The weekend brought a whole new level of absurdity to the current controversy over injunctions. Scotland’s Sunday Herald published the identity of the anonymous footballer (I won’t name him, but we all know who I’m talking about) alleged to have had an affair with former Miss Wales Imogen Thomas (I can name her, though many claim not to have heard of her before she was injuncted by the footballer everyone has heard of but cannot name).
Meanwhile, a journalist and television presenter (who I cannot name) could face prosecution for tweeting insinuations about a footballer (a different one, who I also cannot name) playing away from home (fnar). Unnamed footballer number two had earlier gained an injunction preventing such claims from being published.
Brian Cathcart is pretty adamant that none of this is any of our business:
This is not a story about “freedom of speech”. That is just what they want you to think. It is a story about whether any of us has any privacy.

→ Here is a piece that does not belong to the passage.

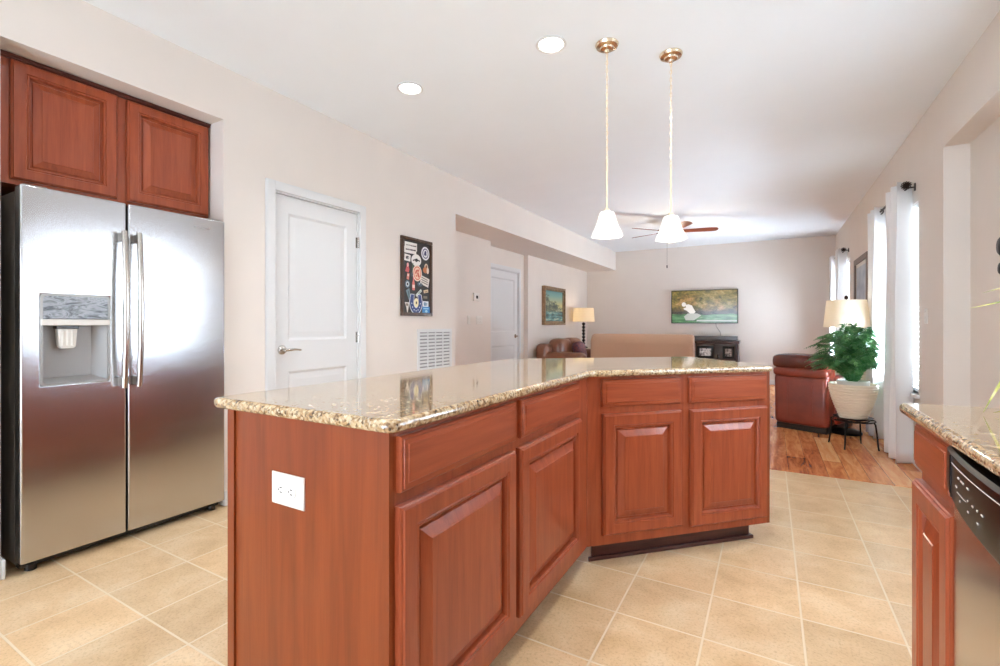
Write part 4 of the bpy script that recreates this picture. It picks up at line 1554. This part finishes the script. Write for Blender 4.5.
MB().lathe([(0.0, 0.2645), (0.118, 0.2645), (0.126, 0.345), (0.118, 0.35), (0.112, 0.325), (0.0, 0.32)], 36).build('inner_pot', plate_m, pp)
leaf_m = mat('fern_green', S(48, 104, 58), 0.45)
nl = noise(leaf_m, coords(leaf_m), 8, 3)
lk(leaf_m, ramp(leaf_m, nl.outputs[0], [(0.3, S(36, 88, 44)), (0.5, S(62, 128, 70)), (0.7, S(120, 170, 104))]), pr_(leaf_m).inputs['Base Color'])
fo = MB()
random.seed(11)
for k in range(190):
    az = random.uniform(0, 2 * PI)
    ph = math.asin(random.uniform(-0.55, 1.0))
    rr = random.uniform(0.72, 1.05)
    out = 0.36 * rr * math.cos(ph)
    if math.cos(az) * out > 0.16:
        out = 0.16 / math.cos(az)
    top_ = 0.60 + 0.25 * rr * math.sin(ph)
    dirx, diry = math.cos(az), math.sin(az)
    q0 = (0.03, 0.33)
    q1 = (0.05 + 0.10 * out, max(0.42, top_ - 0.04))
    q2 = (0.62 * out + 0.01, top_ + 0.07)
    q3 = (out + 0.02, top_ - 0.05 * rr * math.cos(ph))
    nseg = 10
    pts = []
    for i in range(nseg + 1):
        t_ = i / nseg
        b0, b1, b2, b3 = (1 - t_) ** 3, 3 * t_ * (1 - t_) ** 2, 3 * t_ * t_ * (1 - t_), t_ ** 3
        o_ = b0 * q0[0] + b1 * q1[0] + b2 * q2[0] + b3 * q3[0]
        pts.append(Vector((dirx * o_, diry * o_, b0 * q0[1] + b1 * q1[1] + b2 * q2[1] + b3 * q3[1])))
    side = Vector((-diry, dirx, 0))
    fo.tube(pts, [0.0022 * (1 - 0.7 * i / nseg) for i in range(nseg + 1)], 4, cap=False)
    for i in range(1, nseg * 2 + 1):
        u = i / (nseg * 2)
        a_ = min(int(u * nseg), nseg - 1)
        p = pts[a_].lerp(pts[a_ + 1], u * nseg - a_)
        t = (pts[a_ + 1] - pts[a_]).normalized()
        ll = 0.075 * math.sin(PI * (0.15 + 0.8 * u)) * random.uniform(0.7, 1.15)
        for s in (-1, 1):
            d = (side * s * 0.8 + t * 0.75 + Vector((0, 0, random.uniform(-0.4, 0.05)))).normalized()
            wv = t.cross(d).cross(d).normalized() * 0.006
            tip = p + d * ll + Vector((0, 0, -0.02 * ll / 0.08))
            mid = p + d * ll * 0.45
            fo.add([p, mid + wv, tip, mid - wv], [(0, 1, 2, 3)])
fo.build('foliage', leaf_m, pp, smooth=0)
MB().lathe([(0.0, 0.321), (0.111, 0.3215), (0.111, 0.3265), (0.0, 0.336)], 24).build('soil', mat('dark_soil', S(50, 38, 30), 0.95), pp)
stems = MB()
for k in range(9):
    a = 2 * PI * k / 9
    stems.tube([(0.03 * math.cos(a), 0.03 * math.sin(a), 0.325), (0.045 * math.cos(a), 0.045 * math.sin(a), 0.65)], 0.004, 6)
stems.build('stems', mat('fern_stem', S(70, 100, 52), 0.6), pp)


# ------------------------------------------------------------------ curtains
def curtain(y0, y1, label, seed, flare=0.0):
    t = thing('curtain', label, 'curtain', (0.945, (y0 + y1) / 2, 0), 0, 'white grommet curtains on the right wall')
    random.seed(seed)
    hw = (y1 - y0) / 2
    nu, nv = 60, 24
    waves = 2.5
    vs = []
    for j in range(nv + 1):
        v = j / nv
        z = 0.012 + v * 2.278
        for i in range(nu + 1):
            u = -1 + 2 * i / nu
            fl_ = 1 + flare * (1 - v)
            amp = 0.060 + 0.012 * (1 - v)
            ph = waves * PI * u + 0.25 * (1 - v) * math.sin(3 * u + seed)
            vs.append((amp * math.sin(ph) + 0.006 * math.sin(5 * u + 7 * v), hw * u * fl_, z))
    fs = [(j * (nu + 1) + i, j * (nu + 1) + i + 1, (j + 1) * (nu + 1) + i + 1, (j + 1) * (nu + 1) + i) for j in range(nv) for i in range(nu)]
    o = MB().add(vs, fs).build('panel', curtain_m, t, smooth=60)
    s = o.modifiers.new('thick', 'SOLIDIFY')
    s.thickness = 0.003
    for k in range(5):
        u = (-1 + (2 * k + 1) / 5)
        rg = [(0.024 * math.cos(2 * PI * i / 18), 0, 0.024 * math.sin(2 * PI * i / 18)) for i in range(18)]
        q = MB()
        q.tube(rg, 0.005, 6, closed=True)
        q.build('grommet', iron_m, t, loc=(0, hw * u, 2.245), rotz=R(35 if k % 2 else -35))
    return t


def rod(y0, y1, label):
    t = thing('curtain_rod', label, 'curtain rod', (0.945, 0, 2.245), 0, 'curtain rods on the right wall')
    MB().tube([(0, y0, 0), (0, y1, 0)], 0.009, 12).build('pole', bronze_m, t)
    for yy, s in ((y0, -1), (y1, 1)):
        q = MB()
        for k in range(6):     # caged ball finial
            a0 = PI * k / 6
            pts = []
            for i in range(16):
                a = 2 * PI * i / 16
                pts.append((0.032 * math.cos(a) * math.cos(a0), yy + s * 0.036 + 0.036 * math.sin(a), 0.032 * math.cos(a) * math.sin(a0)))
            q.tube(pts, 0.0035, 6, closed=True)
        q.ellipsoid((0, yy + s * 0.036, 0), (0.012, 0.012, 0.012), nu=10, nv=6)
        q.build('finial', bronze_m, t)
        b_ = MB()
        yb = yy - s * 0.05
        b_.tube([(0.0, yb, 0.0), (0.068, yb, 0.0)], 0.006, 8)
        b_.box(0.066, 0.075, yb - 0.012, yb + 0.012, -0.03, 0.03)
        b_.build('bracket', bronze_m, t)
    return t


rod(4.925, 6.34, 'dark bronze curtain rod with caged ball end over the nearer window')
curtain(4.91, 5.38, 'white grommet curtain nearest the kitchen, right of the fern', 1, 0.12)
curtain(5.86, 6.26, 'white grommet curtain just behind the nearest one, on the same rod', 2, 0.1)
rod(8.62, 10.04, 'dark bronze curtain rod over the farther window near the corner')
curtain(8.72, 9.06, 'white curtain on the farther window, its right panel above the lampshade', 3)
curtain(9.60, 9.94, 'white curtain nearest the far right corner of the room', 4)

# framed print on the right wall between the windows
rp = thing('framed_print', 'grey framed blue print on the right wall, half hidden by the curtain', 'picture', (XR, 7.95, 1.22), R(-90))
f = MB()
gw, gh, gt = 1.0, 0.78, 0.07
for (a0, a1, b0, b1) in ((0, gw, 0, gt), (0, gw, gh - gt, gh), (0, gt, gt, gh - gt), (gw - gt, gw, gt, gh - gt)):
    f.box(a0, a1, -0.035, 0, b0, b1)
f.build('frame', mat('grey_brown_frame', S(112, 98, 90), 0.5), rp, bevel=0.006)
MB().box(gt, gw - gt, -0.015, 0, gt, gh - gt).build('mat_board', plate_m, rp, smooth=0)
bp = mat('blue_grey_print', S(140, 158, 176), 0.3)
nn = noise(bp, coords(bp), 4, 4)
lk(bp, ramp(bp, nn.outputs[0], [(0.35, S(112, 134, 158)), (0.65, S(176, 188, 198))]), pr_(bp).inputs['Base Color'])
MB().box(gt + 0.05, gw - gt - 0.05, -0.018, -0.014, gt + 0.05, gh - gt - 0.05).build('print', bp, rp, smooth=0)

# dark wall ornament at the right edge of the recess
wo = thing('wall_ornament', 'dark round metal wall ornament on the recess wall at the right edge', 'wall decor', (XT, 3.745, 1.55), R(-90))
for (cx, cz, r_) in ((0.0, 0.03, 0.056), (0.005, -0.098, 0.038), (0.09, 0.0, 0.06), (0.1, -0.1, 0.045), (0.1, 0.12, 0.05)):
    MB().lathe([(r_, 0.008), (r_ * 1.0, 0.014), (r_ * 0.8, 0.022), (0.0, 0.026)], 28, (cx, 0, cz), 'y').build('disc', iron_m, wo)
q = MB()
q.tube([(0, -0.006, 0.03), (0.09, -0.006, 0), (0.005, -0.006, -0.095), (0.1, -0.006, -0.1)], 0.006, 8)
q.tube([(0.09, -0.006, 0), (0.1, -0.006, 0.12)], 0.006, 8)
q.build('wire_frame', iron_m, wo)

# ------------------------------------------------------------------ arching grassy plant on the right counter
sg = thing('potted_plant', 'arching pale green grassy leaves of a plant on the right counter', 'plant', (0.70, 1.42, 0.914))
MB().lathe([(0.0, 0.0), (0.06, 0.0), (0.085, 0.12), (0.09, 0.125), (0.082, 0.125), (0.076, 0.11), (0.0, 0.105)], 32).build('pot', mat('dark_brown_pot', S(58, 44, 36), 0.35), sg)
strip_m = mat('yellow_green_leaf', S(176, 182, 92), 0.45)
nn = noise(strip_m, coords(strip_m, (30, 30, 30)), 1, 2)
lk(strip_m, ramp(strip_m, nn.outputs[0], [(0.4, S(118, 140, 62)), (0.55, S(196, 196, 104)), (0.7, S(228, 224, 170))]), pr_(strip_m).inputs['Base Color'])


def leaf(p0, p1, p2, p3, w_, side=None):
    p0, p1, p2, p3 = map(Vector, (p0, p1, p2, p3))
    nseg = 14
    vs = []
    for i in range(nseg + 1):
        t = i / nseg
        p = p0 * (1 - t) ** 3 + p1 * 3 * t * (1 - t) ** 2 + p2 * 3 * t * t * (1 - t) + p3 * t ** 3
        d = (p1 - p0) * (1 - t) ** 2 + (p2 - p1) * 2 * t * (1 - t) + (p3 - p2) * t * t
        s = d.cross(Vector((0, 0, 1)))
        s = s.normalized() if s.length > 1e-6 else Vector((0, 1, 0))
        s = (s * 0.75 + Vector((0, 0, 0.65))).normalized()
        if side:
            s = d.normalized().cross(Vector(side)).cross(d.normalized()).normalized()
        ww = w_ * (1 - t ** 7) * 0.5 + 0.0004
        vs += [p - s * ww, p + Vector((0, 0, -0.25 * ww)), p + s * ww]
    fs = []
    for i in range(nseg):
        for k in (0, 1):
            fs.append((i * 3 + k, i * 3 + k + 1, i * 3 + k + 4, i * 3 + k + 3))
    o = MB().add(vs, fs).build('leaf', strip_m, sg, smooth=60)
    return o


# coordinates relative to the pot base (0.70,1.42,0.914)
leaf((0, 0, 0.1), (-0.05, 0.02, 0.36), (-0.16, 0.05, 0.29), (-0.295, 0.08, 0.255), 0.007)
leaf((0, 0, 0.1), (-0.05, 0.03, 0.32), (-0.14, 0.07, 0.34), (-0.262, 0.12, 0.292), 0.006)
leaf((-0.01, 0, 0.1), (-0.10, 0.05, 0.42), (-0.20, 0.12, 0.17), (-0.252, 0.153, 0.004), 0.008, (0.85, -0.45, 0.0))
leaf((0, 0.01, 0.1), (-0.08, 0.06, 0.2), (-0.15, 0.11, 0.03), (-0.235, 0.15, 0.006), 0.007, (0.2, 0.3, 0.9))
for k in range(9):
    a = R(-120 + k * 30)
    c_, s_ = math.cos(a), math.sin(a)
    leaf((0, 0, 0.1), (0.05 * c_, 0.05 * s_, 0.3), (0.13 * c_, 0.13 * s_, 0.3), (0.22 * c_, 0.22 * s_, 0.17), 0.007)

And one can understand the point: Who goes to bed with what is unimportant.
Not according to Nick Cohen in the Observer, who draws out attention away from the football pitch and into the boardroom, reminding us of the case of former Royal Bank of Scotland chief Fred Goodwin:
The judges’ ruling that there is no public interest in revealing the details of the wretched [Fred] Goodwin’s alleged affair shows that they do not understand where the lines should be drawn. It is as if they are still living in a world where men did not work with women — now I come to think of it, many of them do. Or perhaps they want to turn Britain into France and create an aristocratic society where the law protects rather than scrutinises the powerful. Certainly, they never take their lead from modern employers, who do not treat affairs between men in positions of power and women subordinates as private matters. Congress nearly impeached Bill Clinton for lying about his affair with Monica Lewinsky under oath. If the International Monetary Fund had listened to the Hungarian economist who said Dominique Strauss-Kahn so pestered her for sex she felt that “I was damned if I did and damned if I didn’t”, it may not now be in its present predicament.
I agree with Nick.
The question we are left with is: if we are to have new standards on privacy to catch up the unpredicability, rapidity and ease with which information now spreads online, what do we take as the standard? Do we say the bedroom is always off limits? Does public interest only extend to criminality, malpractice or gross hypocrisy? Do the powerful or merely the popular automatically invite greater scrutiny?